Belgische vluchtelingen in Beek en Esbeek in 1914

Het is nu ruim 100 jaar geleden dat in de Eerste Wereldoorlog de wapens werden neergelegd. Exact op 11 november 1918 om 11 uur zwegen de kanonnen aan het front. Na een lang stilzwijgen schijnt de belangstelling naar de ‘Grote oorlog’ alleen maar toe te nemen. Hoewel Nederland een neutrale positie innam werd in de grensdorpen toch wel de nodige voorzichtigheid betracht. Zo moest op de kerktorens van Beek en Esbeek een speciale vlag geplaatst worden, zodat de Nederlandse piloten gewaarschuwd werden dat de Belgische grens naderde. De nieuwe regeling om uitbreiding van het paardenbestand tegen te gaan kwam slecht over. Verder viel de maatregel ‘jachtverbod in de grensstreek’ niet in goede aarde, waardoor zowaar enkele ‘konijnenbunkers’ werden aangelegd! Op 13 augustus 1914 werd in onze gemeente een burgerwacht ingesteld, omdat de hier gestationeerde marechaussees onder de wapenen geroepen werden. Dat zou gebeuren op 8 september 1914: algehele mobilisatie. De Beekse telefoniste had het er druk mee. Op 21 september 1914 vroeg zij een vergoeding vanwege buitengewone diensten tijdens de mobilisatie bewegingen.
Sinds 1890 verzorgden de Zusters van het Belgische Berlaar (nabij Lier) het onderwijs op de Lagere School voor meisjes in Poppel. Toen de Duitsers in 1914 de Belgische Kempen binnenvielen stroomden wel bijna 1500 vluchtelingen naar Poppel. Onder hen ook een zestigtal zusters uit het moederhuis van Berlaar. In oktober naderden de Duitsers ons buurdorp ‘rücksichtslos’, waardoor de nonnetjes genoodzaakt waren opnieuw hun rokken te lichten en met de tram naar Esbeek te vluchten. Gelukkig was pastoor Priems genegen de groep ´zeer jonge zusters´ barmhartig op te vangen in het parochiehuis of patronaat, dat in 1907 door zijn voorganger Van Gils was gebouwd.
We hebben ook de Beekse families weten te achterhalen bij wie in oktober 1914 gevluchte Belgische arbeiders en boeren onderdak vonden. In Esbeek kwam een brouwersknecht uit Hamont bij Jan Cornelis Schellekens ‘alias Kaai’ in de Dorpsstraat terecht. Bij de aannemer Willem Rosch in de Trambaan konden twee arbeiders uit Malderen en Putten aan de slag.

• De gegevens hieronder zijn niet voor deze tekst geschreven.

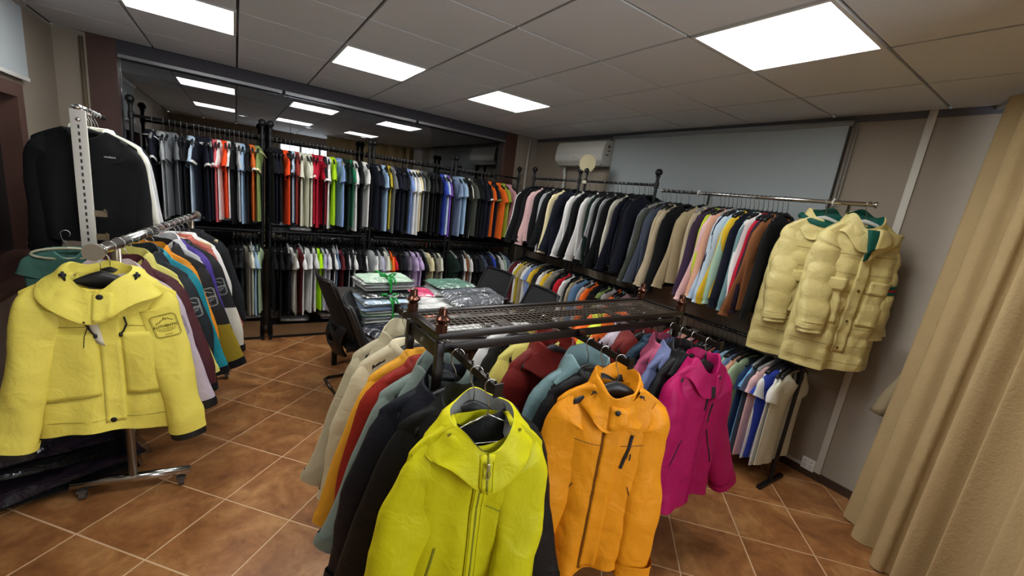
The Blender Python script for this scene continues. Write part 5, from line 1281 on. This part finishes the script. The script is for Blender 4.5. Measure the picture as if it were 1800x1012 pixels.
# bags lying on the bottom shelves of the back racks
for i, (x, z, c, lab) in enumerate(((-.16, .23, 'midgrey', 'grey bagged garment on the bottom shelf of the first back rack'), (.06, .235, 'lightgrey', 'pale bagged garment on the bottom shelf of the first back rack'), (.02, .27, 'midgrey', 'upper grey bagged garment on the bottom shelf of the first back rack'),
    (.52, .18, 'palegrey', 'pale bagged garment on the bottom shelf of the second back rack'), (.92, .185, 'greyblue', 'grey blue bagged garment on the bottom shelf of the second back rack'), (.90, .22, 'white', 'white bagged garment on the bottom shelf of the second back rack'), (1.08, .20, 'black', 'black bagged garment on the bottom shelf of the second back rack'))):
    pack((x, RACK_Y+.0, z), (.30, .19, .035), c, lab, .1*(i % 3-1), (0, 0), None, i)
# shiny bags heaped on top of the lower rows, under the upper row
for i, (x, c, w_) in enumerate(((.56, 'white', 'white end'), (.76, 'black', 'first black'), (.97, 'black', 'second black'))):
    pack((x, RACK_Y+.0, 1.17), (.22, .26, .04), c, '%s bag on the middle shelf of the second back rack' % w_, .1*(i-1), (0, 0), None, i, None, FILM, 'bagged clothes', 'bagged_clothes')
sh_ = root('shirt', (3.5, .62, 0), 0, 'pale khaki shirt sleeve poking out from behind the beige curtain', 'shirt')
MB().tube([(.04, -.09, 1.12), (.03, -.03, .98), (.01, .02, .84), (0, .045, .74), (0, .052, .70)], [.05, .045, .042, .038, .044], 12).build('sleeve', fabric('khaki'), sh_, True)
# gold rosette sign on the side rack
rs = root('rosette_sign', (3.185, 3.485, 2.03), R(-60), 'pale gold scalloped rosette card on a spring, clipped to the side rack', 'sign')
V = [(0, 0, .205)]; n = 44
for k in range(n): a = 2*PI*k/n; r_ = .102 if k % 2 else .084; V.append((r_*math.cos(a), 0, .205+r_*math.sin(a)))
V += [(x, .003, z) for x, y, z in V]; m_ = n+1
F = [(0, 1+k, 1+(k+1) % n) for k in range(n)]+[(m_, m_+1+(k+1) % n, m_+1+k) for k in range(n)]+[(1+k, m_+1+k, m_+1+(k+1) % n, 1+(k+1) % n) for k in range(n)]
ob('rosette_card', mesh('rosette_card', V, F, False), plain('rosette_gold', '#b3ab86', .6), rs)
MB().tube([(.008*math.cos(a), .008*math.sin(a), .01+.10*a/40) for a in np.linspace(0, 40, 90)], .0022, 5).build('spring_stem', plain('stem_cream', '#c3c0a4', .5), rs, True)
box('clip', (0, 0, .005), (.045, .025, .03), plain('stem_cream', '#c3c0a4', .5), rs, b=.004)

Op de Esbeekse Steenfabriek aan de Esbeekseweg mochten verschillende Belgen in het zweet des aanschijns hun handen uit de mouwen steken en hun vrijheid verdienen.
De gedeserteerde soldaat Josephus Broeckx kon veilig en gastvrij inkwartieren op Dun bij zijn familie op de latere Bockenreijder. Cornelis van Raak van Cafė Kerkzicht ontfermde zich over drie vluchtelingen uit Schriek. Het Landgoed De Utrecht ruimde zelfs de houten Polderkeet voor de werklieden uit 1911 in om meer dan vijftig vluchtelingen aan het werk te kunnen zetten. Daarom wordt de nabij gelegen boerderij van familie De Graaf nu nog de ‘Barak’ genoemd. In de Zes Woningen werd een compleet gezin ondergebracht.
Gedurende zeven maanden werden de reeds genoemde Poppelse zusters door de Esbeekse pastoor en ook door toedoen van de Beekse burgemeester De Rooy warm, gastvrij en liefdevol opgevangen. Hadden deze ‘novicen’, die allen de ‘rijpheid van karakter bereikt hadden’ voor alle veiligheid eigenlijk niet beter negen maanden kunnen blijven in het dorp dat voortaan in november … ‘immer Deutschland’ heet?